* [GIVEN PROBLEM] Using the listing below, give the number of lines where "Blender" appears, and nothing else.

* [SUPPLIED RECORDS]
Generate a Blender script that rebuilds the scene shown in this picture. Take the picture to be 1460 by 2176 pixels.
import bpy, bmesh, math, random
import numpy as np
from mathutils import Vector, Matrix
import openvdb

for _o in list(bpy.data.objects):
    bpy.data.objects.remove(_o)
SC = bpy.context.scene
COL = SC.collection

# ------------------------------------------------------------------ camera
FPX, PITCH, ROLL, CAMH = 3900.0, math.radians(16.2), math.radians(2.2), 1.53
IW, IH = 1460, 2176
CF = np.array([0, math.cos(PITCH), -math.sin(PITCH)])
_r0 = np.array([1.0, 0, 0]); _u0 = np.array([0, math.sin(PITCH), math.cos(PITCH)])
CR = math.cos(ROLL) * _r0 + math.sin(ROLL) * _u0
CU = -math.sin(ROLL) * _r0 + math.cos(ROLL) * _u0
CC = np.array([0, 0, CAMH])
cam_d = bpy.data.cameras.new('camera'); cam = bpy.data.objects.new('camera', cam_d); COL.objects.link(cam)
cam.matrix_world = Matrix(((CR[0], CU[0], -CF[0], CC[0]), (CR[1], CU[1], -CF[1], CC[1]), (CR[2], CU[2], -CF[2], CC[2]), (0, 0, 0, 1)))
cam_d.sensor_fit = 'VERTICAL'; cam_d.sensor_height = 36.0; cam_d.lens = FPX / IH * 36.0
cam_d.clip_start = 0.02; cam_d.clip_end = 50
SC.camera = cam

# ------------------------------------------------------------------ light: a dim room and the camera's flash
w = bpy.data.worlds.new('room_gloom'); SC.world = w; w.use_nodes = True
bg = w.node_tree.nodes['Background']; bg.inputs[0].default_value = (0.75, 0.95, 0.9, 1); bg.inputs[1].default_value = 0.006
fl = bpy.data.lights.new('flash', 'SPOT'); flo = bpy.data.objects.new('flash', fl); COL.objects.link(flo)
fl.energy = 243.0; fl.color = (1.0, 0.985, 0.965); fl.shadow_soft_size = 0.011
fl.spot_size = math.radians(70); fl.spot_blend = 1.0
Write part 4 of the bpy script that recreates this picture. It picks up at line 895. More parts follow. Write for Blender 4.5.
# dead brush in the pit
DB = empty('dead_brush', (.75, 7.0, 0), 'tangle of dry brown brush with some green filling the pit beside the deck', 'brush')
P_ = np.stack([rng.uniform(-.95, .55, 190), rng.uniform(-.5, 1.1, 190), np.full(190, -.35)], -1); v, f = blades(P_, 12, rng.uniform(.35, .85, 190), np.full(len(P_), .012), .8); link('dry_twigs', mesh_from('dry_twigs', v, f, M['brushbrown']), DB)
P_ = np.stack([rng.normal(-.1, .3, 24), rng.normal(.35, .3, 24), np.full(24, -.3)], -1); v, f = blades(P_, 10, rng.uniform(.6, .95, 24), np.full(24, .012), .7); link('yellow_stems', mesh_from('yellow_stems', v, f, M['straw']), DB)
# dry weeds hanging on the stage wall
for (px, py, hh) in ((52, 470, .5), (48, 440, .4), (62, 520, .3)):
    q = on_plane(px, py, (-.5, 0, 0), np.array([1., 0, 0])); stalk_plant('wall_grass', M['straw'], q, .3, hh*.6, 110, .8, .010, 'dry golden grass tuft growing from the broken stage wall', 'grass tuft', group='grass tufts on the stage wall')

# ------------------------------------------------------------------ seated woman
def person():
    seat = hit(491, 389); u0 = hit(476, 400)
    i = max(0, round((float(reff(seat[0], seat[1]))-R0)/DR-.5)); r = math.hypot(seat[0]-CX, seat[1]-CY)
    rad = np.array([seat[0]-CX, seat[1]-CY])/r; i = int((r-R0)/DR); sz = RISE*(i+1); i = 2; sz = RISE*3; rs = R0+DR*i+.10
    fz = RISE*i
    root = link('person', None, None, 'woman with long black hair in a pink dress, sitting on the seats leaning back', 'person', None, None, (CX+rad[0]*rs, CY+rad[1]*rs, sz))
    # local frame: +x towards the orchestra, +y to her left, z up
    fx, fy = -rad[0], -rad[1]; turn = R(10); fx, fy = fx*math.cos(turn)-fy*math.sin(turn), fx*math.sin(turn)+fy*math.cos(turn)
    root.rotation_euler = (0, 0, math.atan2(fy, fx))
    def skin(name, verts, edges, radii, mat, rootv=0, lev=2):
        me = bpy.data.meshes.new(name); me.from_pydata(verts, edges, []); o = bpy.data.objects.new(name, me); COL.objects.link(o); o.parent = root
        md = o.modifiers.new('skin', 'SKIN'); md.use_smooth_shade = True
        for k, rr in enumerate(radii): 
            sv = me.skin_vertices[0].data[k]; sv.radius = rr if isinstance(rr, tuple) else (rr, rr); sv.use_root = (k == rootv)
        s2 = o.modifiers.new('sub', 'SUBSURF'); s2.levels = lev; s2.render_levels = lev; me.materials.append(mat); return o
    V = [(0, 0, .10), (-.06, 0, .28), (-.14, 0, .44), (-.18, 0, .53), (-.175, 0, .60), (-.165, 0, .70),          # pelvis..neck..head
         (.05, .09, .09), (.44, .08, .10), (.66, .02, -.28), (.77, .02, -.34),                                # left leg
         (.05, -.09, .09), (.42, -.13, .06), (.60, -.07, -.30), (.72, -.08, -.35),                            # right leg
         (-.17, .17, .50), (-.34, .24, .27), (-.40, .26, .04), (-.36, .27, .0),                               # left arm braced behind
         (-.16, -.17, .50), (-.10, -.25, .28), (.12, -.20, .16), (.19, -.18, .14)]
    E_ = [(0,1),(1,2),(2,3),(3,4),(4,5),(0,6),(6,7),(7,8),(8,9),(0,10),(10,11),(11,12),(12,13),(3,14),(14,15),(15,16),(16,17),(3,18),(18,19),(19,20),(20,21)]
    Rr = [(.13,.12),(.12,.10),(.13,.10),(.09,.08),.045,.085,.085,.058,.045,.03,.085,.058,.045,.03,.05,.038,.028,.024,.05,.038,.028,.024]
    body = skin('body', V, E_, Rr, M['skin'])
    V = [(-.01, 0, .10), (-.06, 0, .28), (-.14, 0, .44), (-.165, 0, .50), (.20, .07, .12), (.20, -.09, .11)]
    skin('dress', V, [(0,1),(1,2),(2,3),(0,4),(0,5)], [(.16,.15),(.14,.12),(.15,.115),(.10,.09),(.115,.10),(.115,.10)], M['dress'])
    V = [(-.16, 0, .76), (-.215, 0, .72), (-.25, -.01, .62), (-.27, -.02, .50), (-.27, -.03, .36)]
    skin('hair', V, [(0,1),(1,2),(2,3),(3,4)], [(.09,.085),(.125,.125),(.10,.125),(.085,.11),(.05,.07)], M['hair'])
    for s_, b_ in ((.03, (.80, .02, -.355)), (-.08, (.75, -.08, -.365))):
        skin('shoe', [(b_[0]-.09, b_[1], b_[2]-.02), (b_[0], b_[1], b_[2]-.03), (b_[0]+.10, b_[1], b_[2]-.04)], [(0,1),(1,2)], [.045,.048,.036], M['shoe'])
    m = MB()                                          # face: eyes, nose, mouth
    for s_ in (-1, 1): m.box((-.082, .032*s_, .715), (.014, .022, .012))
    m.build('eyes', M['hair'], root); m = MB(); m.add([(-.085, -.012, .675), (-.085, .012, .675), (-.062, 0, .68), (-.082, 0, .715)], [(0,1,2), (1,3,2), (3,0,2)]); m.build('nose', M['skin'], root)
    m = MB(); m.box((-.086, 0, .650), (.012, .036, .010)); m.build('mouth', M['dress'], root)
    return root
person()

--

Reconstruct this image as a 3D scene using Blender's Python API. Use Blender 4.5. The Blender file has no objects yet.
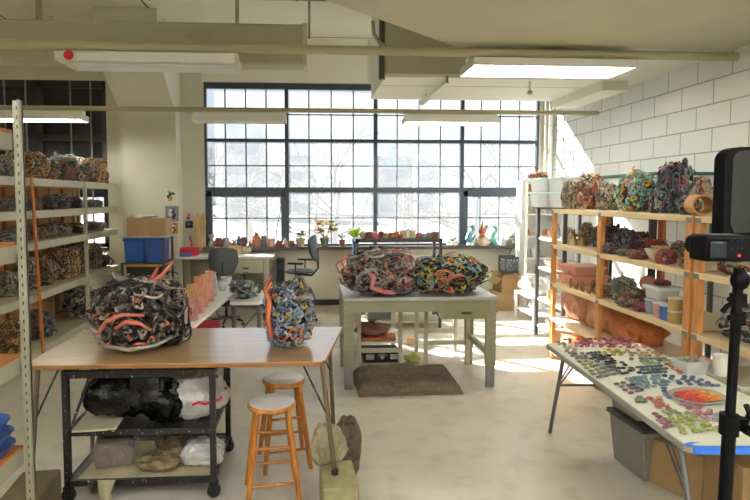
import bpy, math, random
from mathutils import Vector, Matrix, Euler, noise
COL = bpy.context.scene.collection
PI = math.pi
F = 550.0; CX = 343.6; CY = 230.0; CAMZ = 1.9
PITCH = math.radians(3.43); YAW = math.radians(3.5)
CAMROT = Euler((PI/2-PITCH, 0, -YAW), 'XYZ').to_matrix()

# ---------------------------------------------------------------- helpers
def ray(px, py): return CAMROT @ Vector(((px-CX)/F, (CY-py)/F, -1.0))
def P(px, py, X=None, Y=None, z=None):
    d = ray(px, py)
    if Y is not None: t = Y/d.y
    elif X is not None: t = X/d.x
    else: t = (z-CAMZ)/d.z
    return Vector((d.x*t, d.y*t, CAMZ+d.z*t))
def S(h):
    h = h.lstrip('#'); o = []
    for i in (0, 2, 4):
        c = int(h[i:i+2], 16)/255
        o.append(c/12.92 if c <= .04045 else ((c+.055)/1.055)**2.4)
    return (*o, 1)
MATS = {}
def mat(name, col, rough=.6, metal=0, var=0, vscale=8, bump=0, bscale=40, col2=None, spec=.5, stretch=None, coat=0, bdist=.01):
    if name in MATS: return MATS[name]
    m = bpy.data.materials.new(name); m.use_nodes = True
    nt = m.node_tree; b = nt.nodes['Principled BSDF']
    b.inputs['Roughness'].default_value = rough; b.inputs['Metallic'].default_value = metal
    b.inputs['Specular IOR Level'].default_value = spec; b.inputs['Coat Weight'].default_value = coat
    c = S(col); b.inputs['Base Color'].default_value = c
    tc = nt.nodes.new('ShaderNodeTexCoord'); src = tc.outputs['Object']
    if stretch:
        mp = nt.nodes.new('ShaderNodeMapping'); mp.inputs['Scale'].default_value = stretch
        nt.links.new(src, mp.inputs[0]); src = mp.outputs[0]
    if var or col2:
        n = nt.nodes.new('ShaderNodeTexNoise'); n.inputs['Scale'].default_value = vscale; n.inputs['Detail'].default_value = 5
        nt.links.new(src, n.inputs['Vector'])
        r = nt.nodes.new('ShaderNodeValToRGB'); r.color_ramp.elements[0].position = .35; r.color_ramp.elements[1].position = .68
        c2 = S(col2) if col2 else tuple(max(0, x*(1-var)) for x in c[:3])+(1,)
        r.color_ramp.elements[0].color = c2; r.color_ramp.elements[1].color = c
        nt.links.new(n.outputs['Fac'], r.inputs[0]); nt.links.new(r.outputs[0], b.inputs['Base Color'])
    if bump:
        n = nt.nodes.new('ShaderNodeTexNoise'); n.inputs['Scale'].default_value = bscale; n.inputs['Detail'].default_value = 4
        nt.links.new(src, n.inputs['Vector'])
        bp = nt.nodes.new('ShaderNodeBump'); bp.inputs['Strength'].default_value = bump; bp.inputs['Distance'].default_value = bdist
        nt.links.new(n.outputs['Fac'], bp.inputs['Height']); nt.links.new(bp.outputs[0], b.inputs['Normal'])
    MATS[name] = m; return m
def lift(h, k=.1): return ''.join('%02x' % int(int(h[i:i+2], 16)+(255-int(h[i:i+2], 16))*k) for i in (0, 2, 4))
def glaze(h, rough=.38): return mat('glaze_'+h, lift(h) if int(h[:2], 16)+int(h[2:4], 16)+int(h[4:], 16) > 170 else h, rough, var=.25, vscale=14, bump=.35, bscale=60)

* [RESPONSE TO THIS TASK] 3